同プロジェクトの作業は次の3つの段階を踏み、合計28か月間で完了させるとしている。(1) 発電所サイトのサイロで中間貯蔵されている固体廃棄物を回収 (2) サイト内の既存建屋内で原子炉操業時の廃棄物を最終処分に適した状態に分離・調整処理、およびパッケージングするが、低・中レベル廃棄物については分離後、焼却、高圧圧縮、セメント固化などの処理を実施 (3) 処理済みの固体廃棄物は、欧州復興開発銀行 (EBRD) の融資で建設した施設で処理済みの液体廃棄物とともに低・中レベル廃棄物専用に工学設計された浅地層処分施設に貯蔵−など。

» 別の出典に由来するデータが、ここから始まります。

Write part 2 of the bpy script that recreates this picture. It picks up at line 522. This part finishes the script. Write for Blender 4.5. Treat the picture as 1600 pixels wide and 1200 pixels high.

ニューケム社は、「固体廃棄物の処理を通じてチェルノブイリの環境を実質的に改善できるほか、雇用の創出という社会的な面でも貢献することになる」と強調。実際、施設の設計・建設、機器の供給や設置など作業全体の4割をウクライナの下請け企業に回す予定であると説明した。また、施設の安全性はウクライナの基準を考慮すると同時に欧米の基準をも満たしたものになると指摘している。

EC はこれまで、対独立国家共同体技術援助計画 (TACIS) の原子力安全プログラムにより同発電所の廃止措置活動に貢献してきた。4号機の石棺修復計画に EBRD を通じてさらに1億ユーロ (112億円) の融資を約束したほか、閉鎖に伴う代替電源として新規原子炉の完成支援計画にユーラトム (欧州原子力共同体) からの融資5億8,500万ドル (690億円) を承認している。